▽

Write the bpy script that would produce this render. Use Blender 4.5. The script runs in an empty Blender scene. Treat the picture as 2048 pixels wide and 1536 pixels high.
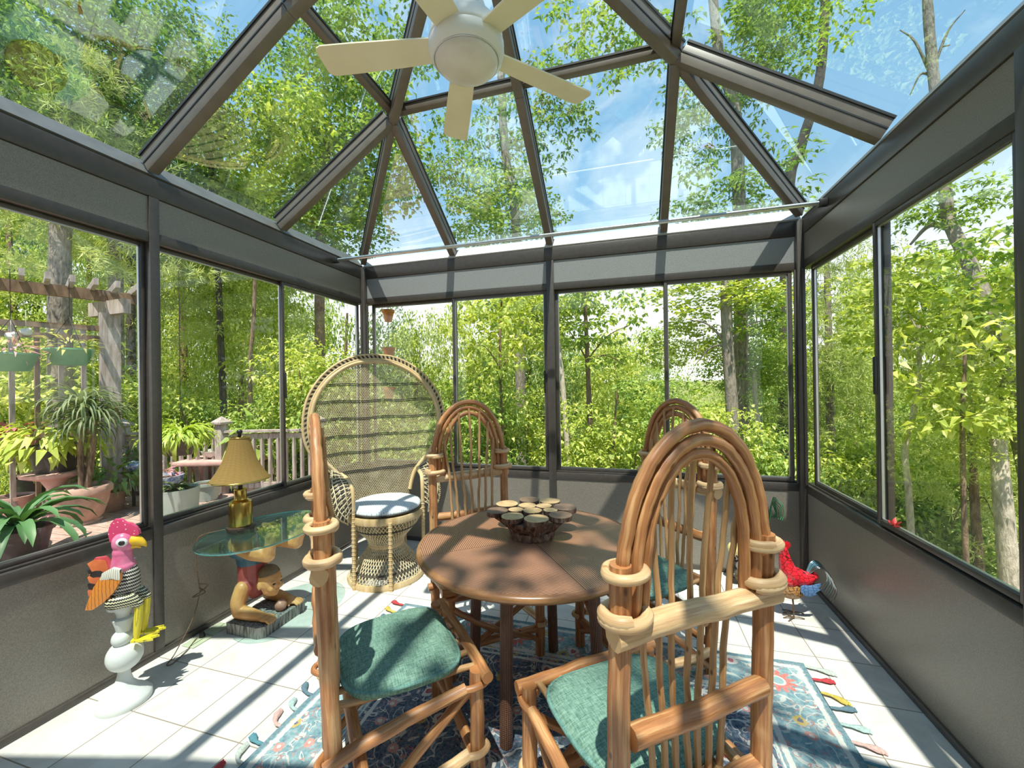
import bpy, bmesh, math, random
from mathutils import Vector as V, Matrix, Euler
from mathutils.noise import noise as pnoise
random.seed(7)
PI = math.pi; R = math.radians
scene = bpy.context.scene
col = scene.collection
# ------------------------------------------------------------------ camera numbers (2048x1536 frame)
FPX, YAW, PITCH, ROLL, CAMH = 813.5, -0.28138, 0.00174, 0.01485, 1.5
def cam_axes():
    cy, sy = math.cos(YAW), math.sin(YAW)
    f = V((sy*math.cos(PITCH), cy*math.cos(PITCH), math.sin(PITCH)))
    r = V((cy, -sy, 0)); d = f.cross(r)
    cr, sr = math.cos(ROLL), math.sin(ROLL)
    return cr*r+sr*d, -sr*r+cr*d, f
AX_R, AX_D, AX_F = cam_axes()
CAM = V((0, 0, CAMH))
def ray(px, py): return AX_F+AX_R*((px-1024)/FPX)+AX_D*((py-768)/FPX)
def onx(px, py, x): d = ray(px, py); return CAM+d*(x/d.x)
def ony(px, py, y): d = ray(px, py); return CAM+d*(y/d.y)
def onz(px, py, z): d = ray(px, py); return CAM+d*((z-CAMH)/d.z)
def far(px, py, dist): d = ray(px, py); return CAM+d*(dist/math.hypot(d.x, d.y))
# ------------------------------------------------------------------ object helpers
def tag(o, label=None, cat=None, group=None, kind=None):
    if label: o['label'] = label
    if cat: o['category'] = cat
    if group: o['group'] = group
    if kind: o['kind'] = kind
    return o
def empty(name, loc=(0, 0, 0), rz=0.0):
    o = bpy.data.objects.new(name, None); o.empty_display_size = .1
    o.location = loc; o.rotation_euler = (0, 0, rz); col.objects.link(o); return o
def thing(name, label, cat, loc=(0, 0, 0), rz=0.0, group=None):
    return tag(empty(name, loc, rz), label, cat, group)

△

Exercise description: Without the pictures, write out all of the material exactly.

The output:
Write the bpy script that would produce this render. Use Blender 4.5. The script runs in an empty Blender scene. Treat the picture as 2048 pixels wide and 1536 pixels high.
import bpy, bmesh, math, random
from mathutils import Vector as V, Matrix, Euler
from mathutils.noise import noise as pnoise
random.seed(7)
PI = math.pi; R = math.radians
scene = bpy.context.scene
col = scene.collection
# ------------------------------------------------------------------ camera numbers (2048x1536 frame)
FPX, YAW, PITCH, ROLL, CAMH = 813.5, -0.28138, 0.00174, 0.01485, 1.5
def cam_axes():
    cy, sy = math.cos(YAW), math.sin(YAW)
    f = V((sy*math.cos(PITCH), cy*math.cos(PITCH), math.sin(PITCH)))
    r = V((cy, -sy, 0)); d = f.cross(r)
    cr, sr = math.cos(ROLL), math.sin(ROLL)
    return cr*r+sr*d, -sr*r+cr*d, f
AX_R, AX_D, AX_F = cam_axes()
CAM = V((0, 0, CAMH))
def ray(px, py): return AX_F+AX_R*((px-1024)/FPX)+AX_D*((py-768)/FPX)
def onx(px, py, x): d = ray(px, py); return CAM+d*(x/d.x)
def ony(px, py, y): d = ray(px, py); return CAM+d*(y/d.y)
def onz(px, py, z): d = ray(px, py); return CAM+d*((z-CAMH)/d.z)
def far(px, py, dist): d = ray(px, py); return CAM+d*(dist/math.hypot(d.x, d.y))
# ------------------------------------------------------------------ object helpers
def tag(o, label=None, cat=None, group=None, kind=None):
    if label: o['label'] = label
    if cat: o['category'] = cat
    if group: o['group'] = group
    if kind: o['kind'] = kind
    return o
def empty(name, loc=(0, 0, 0), rz=0.0):
    o = bpy.data.objects.new(name, None); o.empty_display_size = .1
    o.location = loc; o.rotation_euler = (0, 0, rz); col.objects.link(o); return o
def thing(name, label, cat, loc=(0, 0, 0), rz=0.0, group=None):
    return tag(empty(name, loc, rz), label, cat, group)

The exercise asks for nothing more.